Fund managers must also distribute any income that their securities generate. Bond funds typically pay out yields, but so do some stock funds if the stocks they own pay dividends.

Unless you own your mutual fund through a 401(k) plan, an IRA, or some other type of tax-deferred account, you'll owe taxes on that distribution—even if you reinvested it (used the distribution to buy more shares of the fund). That is particularly painful if you have just purchased the fund, because you are paying taxes for gains you didn't get.

Turnover


A fund's turnover rate basically represents the percentage of a fund's holdings that change every year. "Turnover" is the gross proceeds from all sales divided by the total assets in the mutual fund. In plainer English, turnover represents how much of a mutual fund's holdings are changed over the course of a year through buying and selling.

It is ironic that a mutual fund’s high turnover excarbates the tax issue. Higher the turnover of a fund more taxes it can incur due to realized capital gains. This is more common for the small cap mutual funds. So the bottom line is a fund with turnover of 85% will be far more tax inefficient than a fund with turnover of 20%. Authoritative studies suggest that turnover rates would have to be reduced to 20 percent or less to engender a material lessening of the tax burden. Tax efficiency and maximizing money in the market that is compounding value is a key part of generating long-term, excess returns. In fact, when you calculate the effect of taxes, the margin of outperformance that many short-term oriented investors say they enjoy is whittled down. Although the standard defense is that you have to sell sometime, the reality is that if the money compounds over long periods of time and you capture lower tax rates for being a longer-term holder, on an after-tax basis the difference can be quite profound.

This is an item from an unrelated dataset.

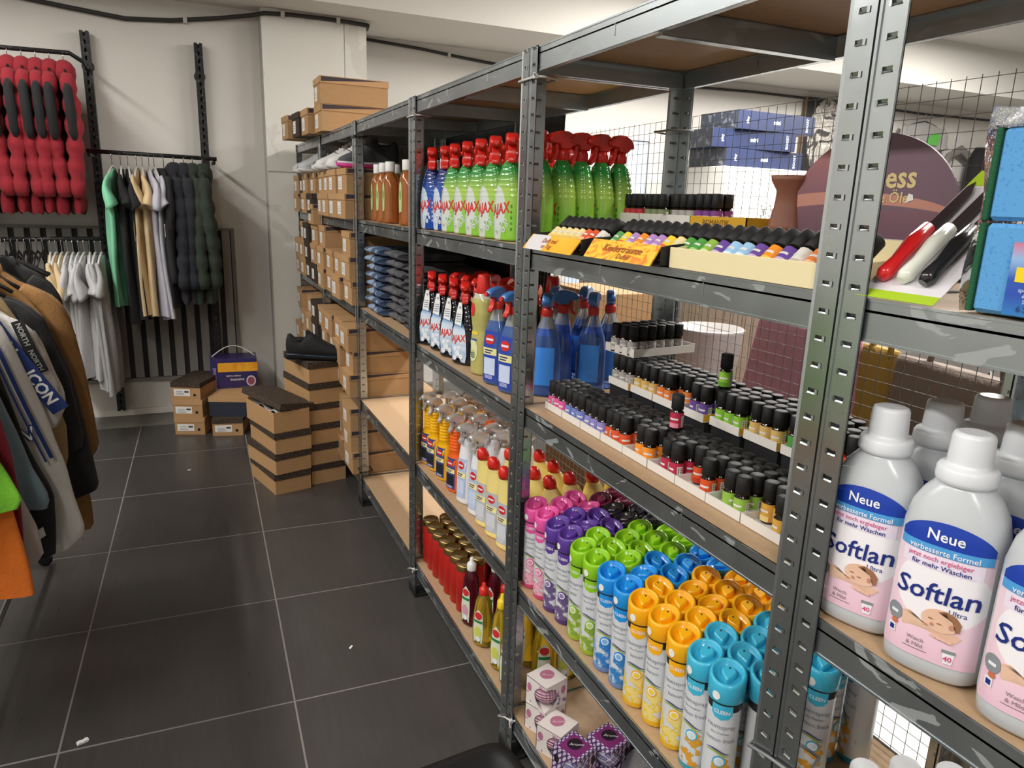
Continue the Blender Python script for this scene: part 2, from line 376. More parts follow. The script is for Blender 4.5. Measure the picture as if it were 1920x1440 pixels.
def tie(x, y, z, m, label, drop=.0, back=False):
    mb = MB(); w2, dpt = .045, .05
    pts = [(-.008, -w2, 0), (-.008, 0, -drop * .4), (-.008, w2 * .98, -drop), (.012, w2 * 1.1, -drop), (dpt, w2 * .7, -drop * .5), (dpt, -w2 * .7, 0), (.01, -w2 * 1.1, 0), (-.008, -w2, 0)]
    mb.tube(pts, .0026, 6).box(-.014, -.005, -w2 - .004, -w2 + .006, -.005, .005, 0, .001)
    e = one('cable_tie', mb.mesh('cable_tie', m), label, 'cable tie', (x, y, z), 0 if not back else math.pi, 'cable ties joining the shelf units')
    part('tail', MB().tube([(-.01, -w2, 0), (-.02, -w2 - .012, .004), (-.022, -w2 - .024, .002)], .0016, 5), m, e); return e
m_tie = mat('white_nylon', '#cfcecb', .4)
tie(0, 2 * W, 1.738, m_tie, 'white cable tie round the posts below the top beam by the green bottles')
tie(0, 3 * W, 1.742, m_tie, 'white cable tie at the top of the posts beside the amber soap bottles')
tie(0, 4 * W, 1.735, BLACK, 'black cable tie at the top of the posts beside the sneakers')
tie(0, 3 * W, .12, m_tie, 'white cable tie low on the posts beside the red candles', .04)
tie(0, 2 * W, .135, m_tie, 'white cable tie low on the posts beside the pink gift boxes', .05)
tie(0, 4 * W, .18, BLACK, 'black cable tie low on the posts beside the brown shoe boxes')
tie(D, 2 * W, 1.655, ink('#7d807c'), 'grey cable tie round the rear posts above the red trigger heads', 0, True)
tie(0, 1 * W, .73, ink('#86898a'), 'thin grey cable tie round the nearest posts beside the turquoise cans', .02)
# wire mesh behind the near units
mb = MB(); wm = mat('dull_wire', '#7c7c79', .5, metal=.5); xm = D + .012
zz = .11
while zz < 1.695:
    mb.tube([(xm + .002 * math.sin(7 * zz), y, zz + .004 * math.sin(3.1 * y + 9 * zz)) for y in [-.3 + .29 * i for i in range(11)]], .00065, 4, cap=False); zz += .0254
yy = -.3
while yy < 2.6:
    mb.tube([(xm + .0012, yy + .0015 * math.sin(5 * z), z) for z in (.11, .5, .9, 1.3, 1.69 + .004 * math.sin(3.1 * yy))], .00065, 4, cap=False); yy += .0254
o = one('wire_mesh_screen', mb.mesh('wire_mesh_screen', wm), 'thin square wire mesh screen fixed behind the nearest shelf units', 'wire mesh', (0, 0, 0))
m_tarp = mat('black_tarp', '#131313', .55, bump=(lambda c: c.noise(9, 4), .6, .02))
mb = MB()
def tarp(u, v, o):
    y = 2.46 + .10 * (1 - v) * (1 - u) + 2.1 * u; z = 1.00 + (.775 - .0 * u) * v
    return (D + .02 + o + .008 * math.sin(14 * u + 3 * v) * (1 - .5 * v), y, z)
mb.grid(lambda u, v: tarp(u, v, 0), 40, 14); mb.grid(lambda u, v: tarp(u, v, .004), 40, 14)
one('black_sheet', mb.mesh('black_sheet', m_tarp), 'black plastic sheet hung behind the red trigger bottles and amber soaps', 'sheet', (0, 0, 0))
# ================================================================== bottle toolkit
class Surf:
    """front of a lofted bottle: s = metres sideways (front is -y), z = height"""
    def __init__(s, rings): s.r = [tuple(q) + ((0, 0, 2) if len(q) < 5 else ()) for q in rings]
    def at(s, z):
        a = s.r[0]
        for b in s.r[1:]:
            if b[0] >= z:
                k = 0 if b[0] == a[0] else max(0, min(1, (z - a[0]) / (b[0] - a[0]))); return [a[i] + (b[i] - a[i]) * k for i in range(6)]
            a = b
        return list(a)
    def front(s, off=.0008):
        def f(x, z):
            q = s.at(z); k = max(-.97, min(.97, (x - q[3]) / q[1]))
            return (q[3] + k * q[1], q[4] - q[2] * (1 - abs(k) ** q[5]) ** (1 / q[5]) - off, z)
        return f
    def wrap(s, off=.0008):
        def f(x, z):
            q = s.at(z); a = x / q[1]; return ((q[1] + off) * math.sin(a), -(q[2] + off) * math.cos(a), z)
        return f
def rect(x0, x1, z0, z1, n=6): return [(x0 + (x1 - x0) * i / n, z0) for i in range(n)] + [(x1, z0 + (z1 - z0) * i / n) for i in range(n)] + [(x1 - (x1 - x0) * i / n, z1) for i in range(n)] + [(x0, z1 - (z1 - z0) * i / n) for i in range(n)]
def disc(x, z, rx, rz=None, n=18): return [(x + rx * math.cos(2 * math.pi * i / n), z + (rz or rx) * math.sin(2 * math.pi * i / n)) for i in range(n)]
def patch(mb, x0, x1, z0, z1, fn, m=0, nu=8, nv=6): return mb.grid(lambda u, v: fn(x0 + (x1 - x0) * u, z0 + (z1 - z0) * v), nu, nv, m)
def densify(rings, step=.006):
    out = []
    for a, b in zip(rings, rings[1:]):
        n = max(1, int(abs(b[0] - a[0]) / step)); out += [tuple(a[i] + (b[i] - a[i]) * k / n for i in range(len(a))) for k in range(n)]
    return out + [rings[-1]]
RED = mat('red_plastic', '#d42a22', .28, coat=.2)
def trigger(z, mh, ml, mc, w=.024, s=1.0, nozzle=None, turn=0.):
    """trigger sprayer on a neck at height z, nozzle towards -y"""
    o = lambda pts: [(y * s, z + h * s) for y, h in pts]
    head = MB().prism(o([(-.046, .040), (-.047, .050), (-.036, .059), (-.012, .066), (.008, .066), (.022, .060), (.031, .048), (.034, .036), (.022, .032), (.013, .024), (-.013, .024), (-.018, .036)]), -w / 2, w / 2, 'x', 0, .006, True)
    lev = MB().prism(o([(-.026, .038), (-.018, .036), (-.017, .018), (-.024, .000), (-.034, -.008), (-.038, -.003), (-.029, .008), (-.026, .02)]), -w * .32, w * .32, 'x', 0, .003, True)
    col = MB().lathe([(.0125 * s, z - .004 * s), (.0155 * s, z), (.0155 * s, z + .018 * s), (.013 * s, z + .026 * s)], 18)
    for i in range(18): a = i * math.pi / 9; col.box(.0155 * s * math.cos(a) - .0006, .0155 * s * math.cos(a) + .0006, .0155 * s * math.sin(a) - .0006, .0155 * s * math.sin(a) + .0006, z + .002, z + .016)
    noz = MB().loft([(0, .007 * s, .007 * s), (.008 * s, .006 * s, .006 * s)], 10)
    noz.v = [(x, -.046 * s - zz, z + .046 * s + y) for x, y, zz in noz.v]
    for q in (head, lev, noz): q.tf(Matrix.Rotation(turn, 4, 'Z'))
    return [('trigger_head', head.mesh('trigger_head', mh), [('nozzle', noz.mesh('nozzle', nozzle or mh))]), ('trigger_lever', lev.mesh('trigger_lever', ml)), ('collar', col.mesh('collar', mc))]

# ---- ribbed kitchen spray bottle
AJ = [(0, .041, .022, 0, 0, 2.6), (.004, .045, .025, 0, 0, 2.6), (.03, .0475, .0275, 0, 0, 2.5), (.075, .0485, .0285, 0, 0, 2.4), (.105, .0465, .0285, 0, 0, 2.3), (.135, .041, .027, 0, 0, 2.2), (.165, .033, .0235, 0, 0, 2), (.185, .025, .020, 0, 0, 2), (.197, .0145, .0145, 0, 0, 2), (.203, .0135, .0135, 0, 0, 2)]
def ribbed(r):
    out = []
    for q in densify(r, .0022):
        q = list(q); k = .0011 * max(0, math.sin((q[0] - .108) * 2 * math.pi / .0125)) if .108 < q[0] < .196 else 0
        q[1] += k; q[2] += k; out.append(tuple(q))
    return out
def ajax_mat(name, top, mid, low, white):
    def col(c):
        base = c.ramp(c.z / .2, [(0, low), (.32, low), (.62, mid), (.86, top), (1, top)])
        d = c.x * -1.0 - c.y * .9          # towards the printed front side
        sw = c.ell(c.x, c.z, -.020, .080, .031, .056) * (c.y < .004) * (c.z > .02)
        sw2 = c.ell(c.x, c.z, -.03, .03, .026, .05) * (c.y < .004)
        g = c.mix(sw.max(sw2), base, white)
        return g
    return mat(name, col, .16, coat=.3)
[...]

Alleviate tax headaches by following these tips:

1.      Ask a fund company if a distribution is imminent before buying a fund, especially if you are investing late in the calendar year. (Funds often make capital-gains distributions in December.)
2.      Place tax-inefficient funds in tax-deferred accounts, such as IRAs or 401(k)s. If a fund has a turnover rate of 100% or more, it's a good indication that limiting the tax collector's cut isn't one of the manager's objectives.
3.    Search for extremely low-turnover funds—in other words, funds in which the manager isn't doing a lot of buying and selling and therefore isn't realizing a lot of taxable capital gains.
4.   Favor funds run by managers who have their own wealth invested in their funds. These managers are likely to be tax conscious because at least some of the money they have invested in their funds is in taxable accounts. Fund companies now have to report to the SEC annually how much managers have invested in their funds.
5.     If you want to buy a bond fund and are in a higher tax bracket, consider municipal-bond funds. Income from these funds is usually tax-exempt.
6.      Consider tax-managed funds. These funds use a series of strategies to limit their taxable distributions. Vanguard, Fidelity, and T. Rowe Price all offer tax-managed funds.